The MLAs do their best to put up a good show. Nevertheless, there are tensions behind the scenes over such issues as academic selection, the status of the Irish language and the vexatious issues of the timing of the transfer of justice and policing powers. There is a row about the boundaries of the proposed new local government districts, with rows about which council is to contain lucrative stores and factories in terms of the value of the rates which they yield. The proposal to replace the five Education and Library Boards with a single agency by the beginning of 2010 has now become unstuck, and the works of the Boards will be done by paid commissioners, without any democratic input at all, until the new agency is up and running. Don't hold your breath.

The DUP has also to contend with the promise by both Labour and the Tories to abolish dual or multi-mandates will be no longer able to hold down more than one elected positions, be it on a District Council, in the Assembly or at Stormont. Peter Robinson will have to choose between his job as a Member of Parliament or being First Minister at Stormont. A tricky choice:

You would never know what some of his MPs would get up to in the Mother of Parliaments without the Party leader to keep an eye on them? And how can you be First Minister in an Assembly of which you are not a member? None of this makes for stability.

Meanwhile, sinister figures await in the wings, as the activities of the dissidents remind us.

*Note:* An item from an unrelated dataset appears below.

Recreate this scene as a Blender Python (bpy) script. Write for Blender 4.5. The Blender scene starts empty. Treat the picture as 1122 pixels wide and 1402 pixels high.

In evidence the court heard that an action had been taken by a local music fan against a firm of impresarios who had promoted a concert in the locality some time earlier. The plaintiff described how he had booked a ticket, but due to some administrative glitch, the floor staff had been unable to find him a seat. He was obliged to stand at the back for over an hour. After the interval he spotted an empty seat, but when he was asked to produce his ticket, he was informed that he was in the wrong section of the hall, as the seats were more expensive there. He was put back to the rear of the hall until the conclusion of the performance. "What you might call", said the presiding judge, "A long-standing fan."

Employees of Network Rail have been transported to a conference by coach, at a cost of £12 per head, the boss considering that rail travel was too expensive.

Irish passengers (and others) whose surname begins with O' are experiencing difficulties these days at US airports, as the computers no longer recognise the apostrophe in the names as given on passports, tickets, and other documentation. As the versions of the name do not match up, there is no end of confusion.

One of the biggest airports in the US is 'O'Hare Airport in Chicago.

There are less than 30 shoplifting days to Christmas. Ireland has recently achieved the dubious distinction of being top of the European league when it comes to shoplifting.

I blame all these swipe cards.

The Amalgamated Order of Real Bearded Santas in the US (where else?) has demanded that its members be given priority for anti-Swine Flu injections. These portly gents are responding to recent reports that obesity puts them in a higher risk category.

A new American dictionary has introduced the word 'intexticated' to describe the condition of being distracted by text messages.